The New Zealand Artillery practised other methods of fire, including smoke screens and the laying of barrages, at Forqloss. The creeping barrage was a First World War technique that had been used only once in the Second World War by the Australians in Syria the previous year. Its use was generally regarded as limited to trench warfare and Weir had earlier discovered the disdain felt by the Royal Artillery for creeping barrages, while attending a course at the Palestine School of Artillery in January 1941. There the Chief Instructor had told him that 'a creeping barrage would never be used in this war'. Weir thought otherwise and revived this technique at Forqloss by practising the creeping barrage both in standard and box form. Weir also trialled a hybrid of the Murder and the Stonk called 'Method B' whereby the regiments concentrated on a rectangular area of only 200 yards frontage (the frontage of a single 25-pounder battery). There is little reference to this after Forqloss, however, and it does not appear to have become a formalised practice such as the Stonk and the Murder became in later battles.

The interlude in Syria provided a valuable period for training, of which Weir made the maximum use. The combined exercises at Forqloss in particular can be regarded as a milestone in the history of the New Zealand Divisional Artillery as Weir cemented his influence as the CRA and established centralised control of the guns. Weir later wrote 'there was no doubt that from Forqloss onward it was control on the highest level as a definitely accepted doctrine and there seemed little chance that decentralised control would ever again be permitted'. The result of the exercises under Divisional Artillery control was that 'the regiments appeared at Forqloss with some of the elements of Divisional control instilled into them [and] they knew to some extent their own place in the Divisional machine. They could not be called well practised, but this represented a definite advance in their training'.

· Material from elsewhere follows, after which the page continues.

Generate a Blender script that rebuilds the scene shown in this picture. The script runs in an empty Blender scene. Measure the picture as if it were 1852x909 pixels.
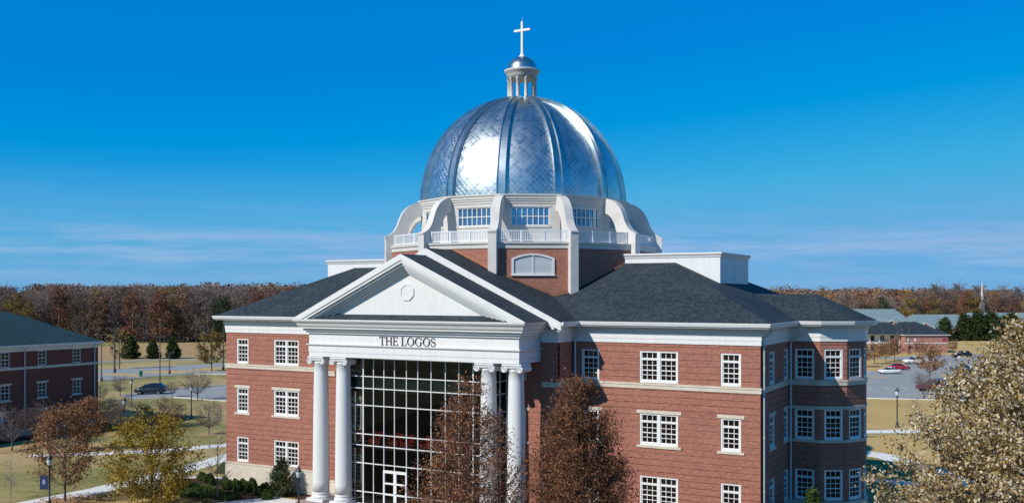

The murder was a defensive fire target normally sited on likely enemy approach routes or assembly areas. It was a single defined point which was the target for all 72 guns of the division. The speed of the response inevitably meant that some rounds missed the target but this was acceptable as enough rounds usually arrived rapidly enough to inflict damage before the enemy could disperse or take cover.

The Stonk differed from the murder by spreading the fire of 72 guns roughly evenly throughout a rectangular target area 1200 x 600 yards (later changed to 600 x 600 yards). It was particularly effective against area targets such as concentrations of infantry or soft skinned transport.